The Commission’s reasoning here is perhaps best explained by the following extract from the “legal considerations” section of the publication, which acknowledges the uncertainty:

“the Charity Commission considers that the rights that exist in relation to the administration of a charitable institution are fiduciary, regardless of the identity of the person or persons on whom the rights are conferred.

If, under the terms of the governing document of an institution, administrative rights can be exercised otherwise than in the interests of the institution, without a breach of trust or duty being committed, then the question arises whether the institution is in fact established for exclusively charitable purposes. If this is the case, the organisation is not charitable.

Some uncertainty does exist, however, about the extent to which members of charitable companies are legally obliged to vote in the best interests of the charity of which they are a member. It has been argued that the members of charitable companies are in the same position legally as the members of non-charitable companies.”

And, as argued by counsel for The Children's Investment Fund Foundation (UK), there is a “negative analogy” in respect of members of a Charitable Incorporated Organisation: section 220 of the Charities Act 2011 expressly gives members of a CIO a duty to exercise membership powers in the way that the member decides, in good faith, would be most likely to further the purposes of the charity. If it was necessary for the Charities Act to impose an express duty on members, does it not follow that the absence of such an express duty under the Companies Act leaves members free to act as they see fit?

In the recent decision, the Chancellor of the High Court Sir Geoffrey Vos acknowledges that, “Generally a member of a commercial trading company may vote his shares at a general meeting in accordance with his own interests or wishes… A member of a commercial trading company does not… owe any fiduciary duties in respect of his voting rights.”

However, in relation to a charitable company limited by guarantee, the critical distinction seems to be that “Members of a charitable company limited by guarantee without a share capital do not generally have a personal proprietary interest in their shares, since they cannot benefit personally from their membership“.

In the absence of a proprietary interest in the company’s assets, and in view of the dedication of the company’s assets to the achievement of its charitable purposes, the member’s powers are “directed at aspects of the management and administration of the charity designed to achieve the charity's exclusively charitable objects“.

The Court endorsed the submission by counsel for the Attorney-General that, at least in this case, the members of the charitable company “are part of the administration of the charity, and they cannot lay claim to any private interest” and confirmed that the members of the charity in question had, by becoming members, assumed such a responsibility to the charity as would reasonably entitle the charity to expect them to act in the charity’s interest to the exclusion of their own or a third party's interest.
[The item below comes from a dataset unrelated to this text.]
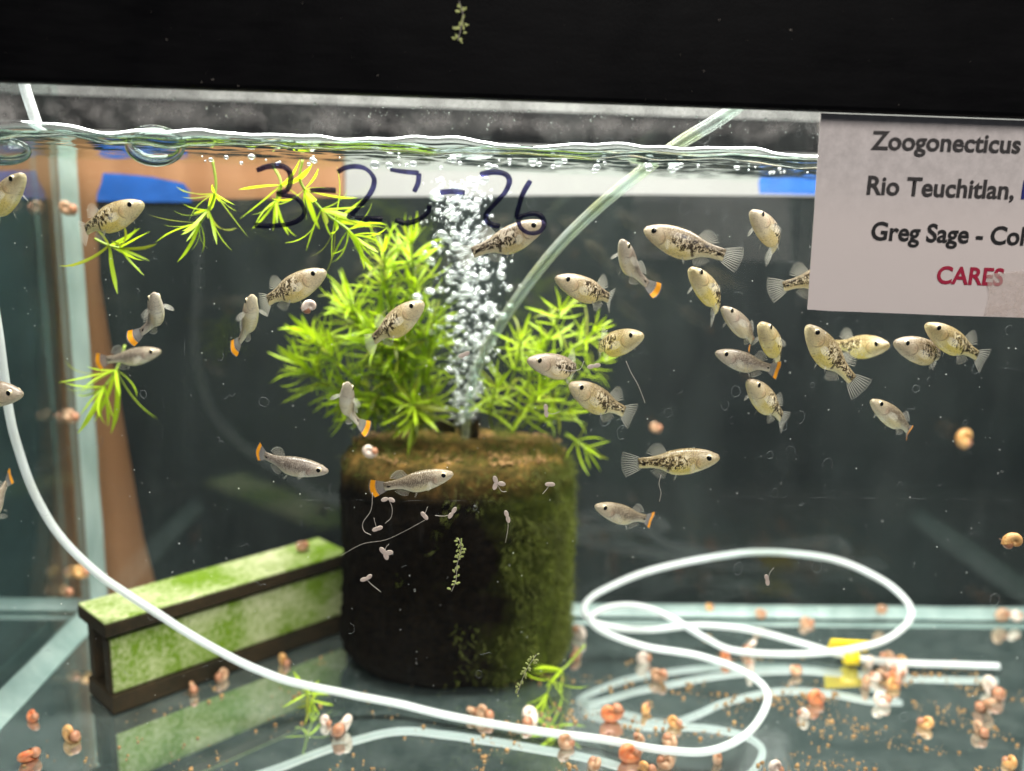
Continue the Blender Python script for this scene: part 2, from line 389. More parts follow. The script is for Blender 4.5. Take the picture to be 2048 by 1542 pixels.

In other words, a fiduciary duty applies to the members (as defined in Grimaldi v. Chameleon Mining NL (No 2) [2012] FCAFC 6).

So the point made in the Commission's publication RS7 was approved (in the circumstances of this case) as being correct regarding the obligation of members of a charitable company “to use their rights and exercise their vote in the best interests of the charity for which they are a member".

Sir Geoffrey Vos C also stated that “It would be contrary to the whole regime established by the increasingly prescriptive legislative regime reflected in the Charities Act 2011 if the member of a company such as CIFF could vote in his own interests or in a manner detrimental to the charitable objects of the company.”

However, the judgment concludes with a word of caution about applying the decision too widely:

I should not leave this aspect of the matter without emphasising the specific nature of the decision I have reached, and the exceptional character of this case. I have looked at numerous charities' cases over three centuries and the present position has not arisen before. It may never arise again. The position might be different if there were numerous independent members of the company, or if the trustees of CIFF had not relinquished their discretion to the court.”